Hot Dogs are Jewish?

With the celebration of the 4th of July coming this weekend, the hot dogs which you will cook and eat have a Jewish connection. “Sausages have existed since antiquity. The closest relatives of the hot dog are the frankfurter and the weiner both American terms based on their cities of origin (Frankfurt and Vienna respectively).”

Two German Jewish immigrants introduced the sausages to America. In 1870, Charles Feltman sold his pork-beef sausages out of a street pushcart on Coney Island. He added the bun to simplify eating his sausage, which he named Coney Island Red Hots. Later becoming known as hot dogs.

In 1872 Isaac Gellis opened his butcher shop on the lower east side and began selling all beef sausages, which kosher observant customers eagerly purchased. This quickly led to the inclusion of his sausages in such dishes as beans and franks and split pea soup with hot dogs.

Later, two other Jewish companies became famous for their hot dogs, Nathan’s and Hebrew National. Hebrew-National began selling their product in 1905 under the slogan, “We answer to a higher authority,” as their standards of production exceeded those which the law required. However, they didn’t reach the strict level of kosher standards. “But non-Jews, believing kosher dogs were inherently better, became the company’s primary market.”

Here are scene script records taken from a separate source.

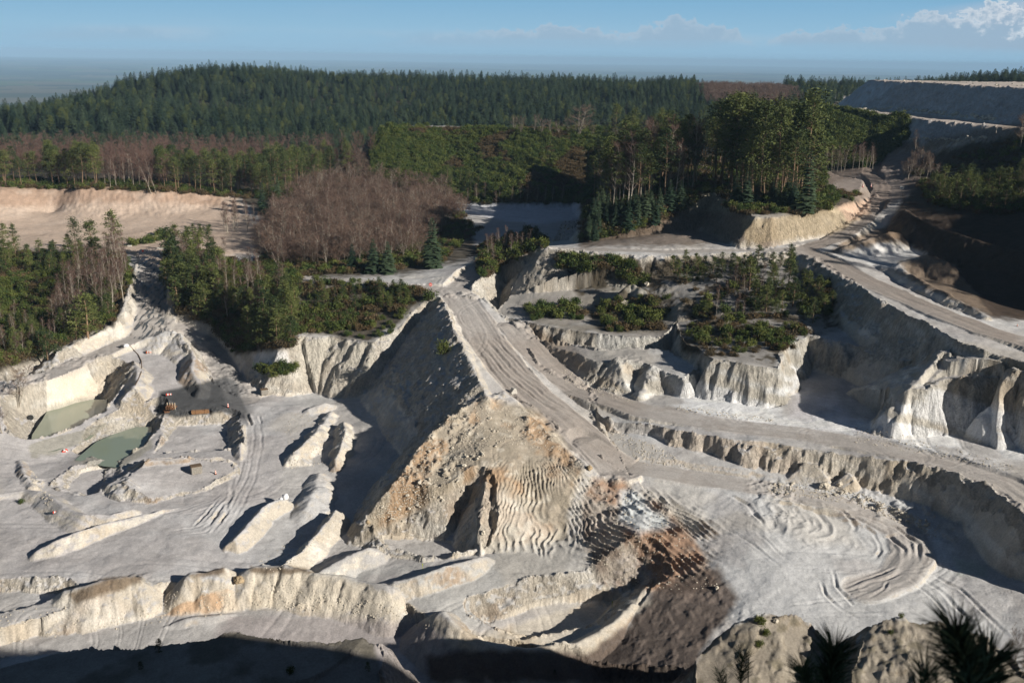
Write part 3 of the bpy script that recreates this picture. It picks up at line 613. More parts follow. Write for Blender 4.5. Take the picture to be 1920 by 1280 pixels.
# near wall, warm cream and rust
wa = poly_w([(0,1150),(210,1100),(430,1070),(450,1145),(150,1165),(0,1215)], 5, r1=146)
mixc(wa * .8, (0.66, 0.53, 0.37)); mixc(wa * smooth(.0, .3, nb) * .8, (0.54, 0.32, 0.155)); mixc(wa * smooth(.1, .4, -nb) * .5, (0.72, 0.68, 0.60))
wa = poly_w([(465,1065),(640,1080),(900,1190),(1210,1100),(1220,1130),(1100,1225),(850,1215),(780,1150),(470,1140)], 5, r1=150)
mixc(wa * .65, (0.62, 0.53, 0.39)); mixc(wa * smooth(.15, .5, nb) * .45, (0.50, 0.36, 0.20))
for q in ([(120,1115),(200,1085),(262,1078),(262,1092),(140,1130)], [(355,1078),(420,1064),(424,1078),(380,1082)], [(466,1064),(560,1062),(590,1072),(470,1076)]):
    mixc(poly_w(q, 3) * .85, (0.20, 0.135, 0.075))
mixc(poly_w([(85,715),(225,700),(190,757),(108,760)], 4) * .8, (0.68, 0.56, 0.40))
mixc(poly_w([(300,735),(330,728),(425,706),(440,715),(470,790),(420,772),(330,782),(292,772)], 3, wob=3) * .97, (0.085, 0.085, 0.085))
mixc(poly_w([(400,620),(440,690),(475,770),(455,800),(430,770),(380,640)], 6) * .5, (0.24, 0.23, 0.22))
mixc(poly_w([(470,665),(540,655),(545,690),(480,705)], 4) * .8, (0.75, 0.72, 0.68))
mixc(poly_w([(560,628),(700,638),(700,700),(600,720),(560,718)], 6) * st * .6, (0.62, 0.56, 0.44))
mixc(poly_w([(1790,1040),(1850,1060),(1850,1085),(1800,1075)], 6) * .6, (0.38, 0.42, 0.33))
mixc(poly_w([(100,745),(200,745),(205,790),(165,822),(105,850),(55,858),(60,815),(80,785)], 3) * .7 * (Hh < 1.0), (0.36, 0.33, 0.25))
mixc(poly_w([(138,866),(178,824),(212,810),(255,796),(292,796),(285,834),(258,860),(220,880),(194,878)], 3) * .7 * (Hh < .6), (0.36, 0.33, 0.25))
# rock heads
rk = poly_w([(1290,1270),(1345,1180),(1440,1148),(1500,1152),(1560,1230),(1600,1230),(1625,1155),(1800,1165),(1930,1260),(1930,1290),(1290,1290)], 4, r1=112)
mixc(rk * .85, (0.33, 0.265, 0.18)); mixc(rk * smooth(.0, .45, nb) * .6, (0.40, 0.335, 0.24)); mixc(rk * st * smooth(.0, .4, nz) * .8, (0.50, 0.43, 0.32)); mixc(rk * smooth(.2, .5, nc) * .5, (0.13, 0.11, 0.05))
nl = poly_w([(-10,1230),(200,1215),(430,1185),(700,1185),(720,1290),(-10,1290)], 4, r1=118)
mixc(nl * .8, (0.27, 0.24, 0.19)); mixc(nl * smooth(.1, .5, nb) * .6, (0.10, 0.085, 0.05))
# far worked ground: pink clay, rust bank
fp = poly_w([(-10,348),(200,345),(440,362),(480,430),(500,470),(300,500),(230,470),(-10,470)], 5, r0=300)
mixc(fp, (0.56, 0.44, 0.34)); mixc(poly_w([(-10,350),(260,345),(420,362),(410,385),(260,378),(-10,388)], 5, r0=330) * .85, (0.40, 0.23, 0.145))
mixc(fp * smooth(.0, .5, nb) * .4, (0.62, 0.53, 0.44))
mixc(poly_w([(-10,540),(70,545),(60,600),(20,610),(-10,600)], 6) * .8, (0.52, 0.42, 0.34))
# vegetated soil
VEG = [[(-10,283),(700,286),(705,345),(640,380),(560,400),(480,400),(440,362),(300,358),(150,351),(-10,351)],[(640,262),(720,240),(720,345),(640,345)],[(1500,190),(1600,212),(1700,235),(1705,262),(1640,318),(1520,325)],[(1090,240),(1560,280),(1640,320),(1560,345),(1090,380)],[(-10,470),(230,470),(250,520),(210,610),(110,655),(-10,700)], [(305,470),(400,480),(560,520),(560,620),(545,650),(440,665),(400,610),(330,590)], [(470,430),(520,380),(640,345),(850,360),(900,480),(760,515),(600,520),(480,480)],
       [(560,530),(740,545),(820,550),(760,590),(740,610),(690,640),(570,620)], [(1090,240),(1320,150),(1560,200),(1560,400),(1500,410),(1330,350),(1230,440),(1090,460)], [(1040,480),(1200,490),(1400,480),(1560,520),(1580,620),(1480,640),(1450,690),(1280,660),(1260,600),(1090,560)],
       [(1100,580),(1240,570),(1250,622),(1120,620)], [(1700,300),(1930,240),(1930,600),(1860,590),(1740,520),(1760,480),(1700,400)], [(1540,215),(1600,225),(1670,262),(1640,310),(1560,320),(1500,300)], [(1560,355),(1630,360),(1610,385),(1540,395),(1390,405),(1400,350)]]
for q in VEG: mixc(poly_w(q, 5, r0=140) * (.92 if q[0] not in ((1040,480), (1100,580)) else .35 + .6 * smooth(-.1, .3, nb + .6 * nc)), (0.085, 0.065, 0.038))
mixc(smooth(500, 560, RR) * (1 - smooth(1500, 1900, RR)) * (1 - poly_w([(1520,140),(1930,130),(1930,270),(1690,268),(1540,215)], 4)), (0.060, 0.055, 0.035))
mixc(poly_w([(690,236),(1130,240),(1130,390),(900,384),(690,345)], 5, r0=440) * .95, (0.07, 0.068, 0.03))
mixc(poly_w([(1290,135),(1440,150),(1510,180),(1500,205),(1380,200),(1290,170)], 4, r0=560) * .95, (0.15, 0.105, 0.085))
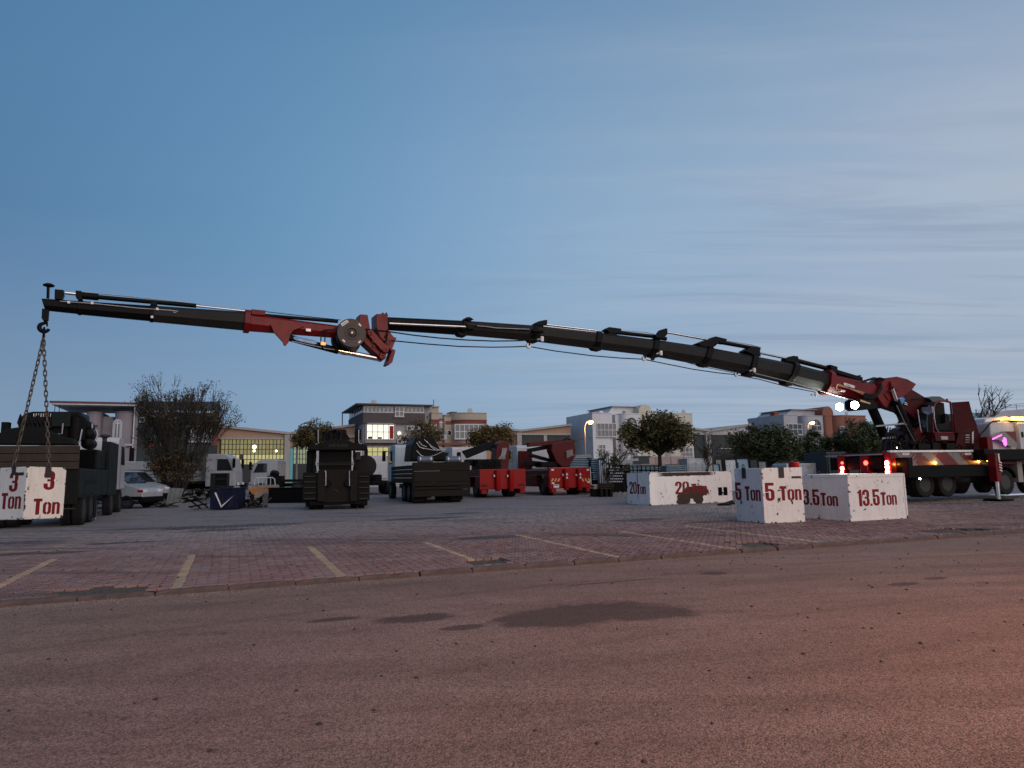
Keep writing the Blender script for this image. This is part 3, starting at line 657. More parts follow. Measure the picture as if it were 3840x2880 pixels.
# jib
j1 = section((157, 1121), (306, 1131.5), (170, 1164), (300, 1177.5), 'jib_section', M_BLK)
j2 = section((303, 1131), (575, 1149.5), (300, 1179), (570, 1204), 'jib_section', M_BLK)
j3 = section((572, 1148.5), (926, 1173), (567, 1205.5), (926, 1239), 'jib_section', M_BOOM)
jr = section((921, 1178), (1290, 1226), (921, 1240), (1275, 1268), 'jib_base', M_CRED)
for T, B, s in (((300, 1131), (298, 1178.5), .07), ((570, 1148), (568, 1204.5), .07)): collar(T, B, 14, M_BLK, s, .05)
collar((928, 1172), (923, 1240), 22, M_CRED, .1, .10)
def pxtube(pts, rpx, name, m, parent=None, c=0.0, n=8, off=None):
    P3 = [bp(x, y, c) for x, y in pts]; d = (BF.o + BF.x * P3[0].x - CAM).length; b = MB().tube(P3, rpx * d / F_PX, n)
    return bpart(b, name, m, parent, smooth=True)
def plate(pts, name, m, c0, c1, parent=None, bev=.01):
    b = MB().prism([bp(x, y, c0) for x, y in pts], (0, c1 - c0, 0)); return bpart(b, name, m, parent, bev=bev)
pxtube([(244, 1099), (290, 1104)], 4.5, 'extension_rod', M_CHR)
plate([(209, 1091), (242, 1094), (243, 1112), (236, 1130), (208, 1127)], 'rod_bracket', M_BLK, -.1, .1)
plate([(287, 1097), (309, 1099), (312, 1131), (300, 1134), (287, 1120)], 'rod_bracket', M_BLK, -.12, .12)
pxtube([(306, 1108), (369, 1114)], 12, 'extension_cylinder', M_BLK, n=12); pxtube([(365, 1114), (736, 1147)], 7.5, 'extension_cylinder', M_BLK, n=12)
pxtube([(730, 1147), (945, 1170)], 3.2, 'extension_rod', M_CHR); pxtube([(752, 1143), (930, 1163)], 1.3, 'hydraulic_pipe', M_STEEL)
pxtube([(315, 1096), (450, 1108), (740, 1139), (755, 1142), (752, 1150), (738, 1150)], 1.6, 'hydraulic_pipe', M_STEEL)
pxtube([(225, 1130), (345, 1138), (520, 1156), (640, 1164), (668, 1168), (660, 1173), (650, 1171)], 1.8, 'hydraulic_pipe', M_STEEL, c=.17)
for x, y in ((258, 1134), (346, 1137), (590, 1159), (570, 1189)): bpart(MB().box(*(lambda p: (p.x - .03, p.x + .03, .15, .2, p.z - .03, p.z + .03))(bp(x, y, .17))), 'pipe_clamp', M_DIAL)
plate([(565, 1138), (590, 1140), (590, 1152), (565, 1150)], 'rod_bracket', M_BLK, -.1, .1)
pxtube([(181, 1074), (179.5, 1119)], 4.2, 'mast_post', M_BLK)
p = bp(183, 1070); bpart(MB().lathe([(.02, .05), (.07, .045), (.13, .01), (.125, -.02), (.05, -.045), (.02, -.05)], c=p, n=20), 'mast_cap', M_BLK, smooth=True)
# hook
plate([(160, 1160), (186, 1163), (183, 1205), (165, 1206), (158, 1196)], 'hook_shank', M_BLK, -.06, .06)
hk = bp(166, 1228); pts = [hk + Vector((math.sin(a) * .105, 0, math.cos(a) * .105)) for a in [i * .26 for i in range(-1, 18)]]
bpart(MB().tube([bp(170, 1200)] + pts, [.05] + [.034 + .02 * math.sin(i / 18 * 3.1) for i in range(len(pts))], 10), 'hook', M_BLK, smooth=True)
plate([(171, 1206), (181, 1208), (180, 1226), (175, 1226)], 'hook_latch', M_BLK, -.03, .03)
# jib base details
pxtube([(985, 1182), (1267, 1206)], 6.5, 'extension_cylinder', M_BLK, n=12, c=.05); plate([(939, 1167), (991, 1172), (990, 1190), (939, 1186)], 'cylinder_sleeve', M_CRED, -.12, .16)
pxtube([(950, 1163), (1015, 1171), (1180, 1190), (1240, 1196), (1277, 1200)], 1.5, 'hydraulic_pipe', M_HOSE)
plate([(1012, 1218), (1060, 1208), (1140, 1226), (1100, 1240), (1088, 1256), (1081, 1285), (1070, 1298), (1063, 1296), (1060, 1285), (1026, 1248)], 'cylinder_bracket', M_CRED, .19, .26)
plate([(1060, 1264), (1074, 1267), (1070, 1298), (1063, 1296)], 'cylinder_pin', M_CRED, -.2, .19)
c1_ = pxtube([(1083, 1266), (1268, 1316)], 12.5, 'jib_cylinder', M_BLK, n=14, c=.05); pxtube([(1268, 1315), (1424, 1346)], 10, 'jib_cylinder_rod', M_CHR, n=14, c=.05)
b_ = [bp(1100, 1268, .2), bp(1190, 1287, .2)]
bd = plate([(1099, 1269), (1103, 1262), (1115, 1261), (1180, 1276), (1190, 1283), (1188, 1290), (1176, 1292), (1110, 1277)], 'maker_badge', M_BLUE, .19, .2)
text(bd, 'HIDROSENTEZ', bp(1119, 1277, .202) , bp(1183, 1290, .202) - bp(1119, 1277, .202), (0, 0, 1), .055, (bp(1183, 1290, .202) - bp(1119, 1277, .202)).length, M_DIAL)
plate([(1200, 1282), (1220, 1285), (1220, 1298), (1200, 1296)], 'valve_block', M_BRASS, .18, .26); pxtube([(1095, 1280), (1200, 1302), (1205, 1304)], 1.5, 'hydraulic_pipe', M_STEEL, c=.22); pxtube([(1213, 1299), (1215, 1306), (1255, 1312)], 1.5, 'hydraulic_pipe', M_STEEL, c=.22)
for ex in (1203, 1218):
    pxtube([(ex, 1283), (ex + 1, 1250 - (ex - 1203) * .2), (ex + 12, 1237), (1252, 1237)], 2.2, 'hose', M_HOSE, c=.24)
plate([(1145, 1232), (1165, 1234), (1165, 1246), (1145, 1244)], 'junction_box', M_STEEL, .19, .25)
# hose reel: big drum discs on both sides
def disc(px, py, c0, c1, rpx, name, m, parent=None, prof=None):
    p = bp(px, py, c1); d = (BF.o + BF.x * p.x + BF.y * c1 - CAM).dot(_F); R = rpx * d / F_PX; hh = c0 - c1
    b = MB().lathe(prof(R, hh) if prof else [(R * .96, 0), (R, hh * .3), (R, hh), (R * .9, hh)], c=p, ax='y', n=48); o = bpart(b, name, m, parent, smooth=True, fix=True); return o, R, p
M_DRUM = paint('drum_black', (.010, .012, .0125), .5, dirt=.3, dirtcol=(.035, .035, .035), scale=3, streak=False)
dr, R, pc = disc(1319, 1248, .34, .52, 57.5, 'hose_reel', M_DRUM, prof=lambda R, h: [(R * .04, .02), (R * .17, .02), (R * .19, -.02), (R * .30, -.03), (R * .34, 0), (R * .45, 0), (R * .47, -.015), (R * .97, 0), (R, h * .25), (R, h)])
bpart(MB().lathe([(R * .06, .05), (R * .06, 0)], c=pc, ax='y', n=12), 'reel_hub', M_STEEL, dr)
for a, big_ in ((128, 1), (47, 0), (-48, 0), (-132, 0)):
    u = Vector((-math.cos(rad(a)), 0, math.sin(rad(a)))); t_ = Vector((u.z, 0, -u.x)); 
    if t_.x > 0: t_ = -t_
    ce = pc + u * R * .80 + Vector((0, .012, 0)); l, hgt = (R * .27, R * .10) if big_ else (R * .11, R * .055)
    s_ = MB().add([ce - t_ * l - u * hgt, ce + t_ * l - u * hgt, ce + t_ * l + u * hgt, ce - t_ * l + u * hgt], [(0, 1, 2, 3)]).build('sticker', M_DIAL, dr)
    if big_: text(dr, 'd Aksan', ce - t_ * l * .8 - u * hgt * .5 + Vector((0, .004, 0)), t_, u, hgt, l * 1.6, M_BLK)
disc(1300, 1275, -.40, -.25, 57, 'hose_reel', M_DRUM)
disc(1310, 1260, -.26, .33, 40, 'reel_core', M_HOSE)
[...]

The name that became synonymous with hot dogs, Nathan’s Famous Hot Dogs, began in 1916 when Nathan Handwerker, a Polish-Jewish immigrant, opened his hot dog stand to compete with his former employer, Charles Feltman. He created the initial fast food place calling his establishment ‘a grab joint.’ He eventually dominated the hot dog world, including sponsoring the annual Nathan’s Hot Dog Eating Contest in New York City.

So on this Fourth of July as you cook and eat the classic hot dog at your home, remember it’s an American food with a Jewish origin. Happy Independence Day!